AhlulBayt News Agency

source : On Islam
Sunday

8 February 2015

6:58:11 AM
669820

Hijab Controversy Revived in Russia

As Russia’s Supreme Court prepares to discuss hijab ban in schools, the country’s grand mufti has sent a letter to President Vladimir Putin, urging him to defend the right of Muslim girls to wear the hijab in schools and universities.

As Russia’s Supreme Court prepares to discuss hijab ban in schools, the country’s grand mufti has sent a letter to President Vladimir Putin, urging him to defend the right of Muslim girls to wear the hijab in schools and universities.

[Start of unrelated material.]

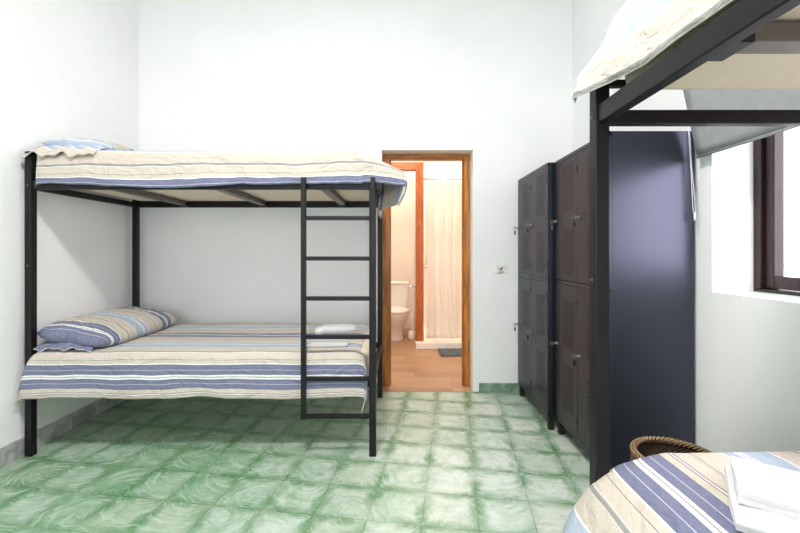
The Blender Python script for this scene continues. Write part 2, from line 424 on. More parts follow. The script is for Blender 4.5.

“I address you as a mufti and as a father – please protect our traditional values, protect our daughters and granddaughters – the future of our great and beautiful Eurasian state,” Ravil Gainutdin wrote in the open letter published earlier this week on the Russian Council of Muftis’ website.

“Hijab simply means “veil” in Arabic and Islam doesn’t demand that everyone wears some sort of uniform, it only declares the principle of modesty and non- nudity,” he wrote.

“It is neither a sign of some confession nor a challenge to society.”

The Mufti explained that his letter was prompted by the Supreme Court plans to discuss the ban on Muslim headgear in schools introduced earlier in the Russian republic of Mordovia next February 11.

The scholar also reminded the Russian leader that February 1 is marked around the world as “International Hijab Day”.

He added that women’s veil existed in other Abrahamic religions and traditional cultures.

He went on to blame foreign influence for the recent controversies surrounding the Muslim women attire.

“Through the ‘headscarf issue’ certain foreign forces are imposing on us intolerance, anti-democracy and disrespect to Eurasian traditions of inter-ethnic friendship. They are politicizing a completely household, family issue. Through tearing off modest clothing they seek to tear the beautiful and complicated patterned cloth of the Russian world,” Gainutdin stated.

The Russian Federation is home to some 23 million Muslims in the north of the Caucasus and southern republics of Chechnya, Ingushetia and Dagestan.

Islam is Russia's second-largest religion representing roughly 15 percent of its 145 million predominantly Orthodox population.

In January 2013, the Russian Federal Migration Service issued a decision allowing expatriate Muslim women working in Russia to wear headscarf without covering their faces in their identification papers.

The wearing of hijab triggered a controversy in Russia in October 2013 after five Muslim students were banned from attending classes in their school in the village of Kara-Tyube in the southern Stavropol region.

Though they were initially allowed to attend their school in September while donning hijab, they were told later that they would not be allowed in unless they took off their headscarf.

At that time, Putin backed banning the Muslim headscarf in schools.

Islam sees hijab as an obligatory code of dress, not a religious symbol displaying one's affiliations.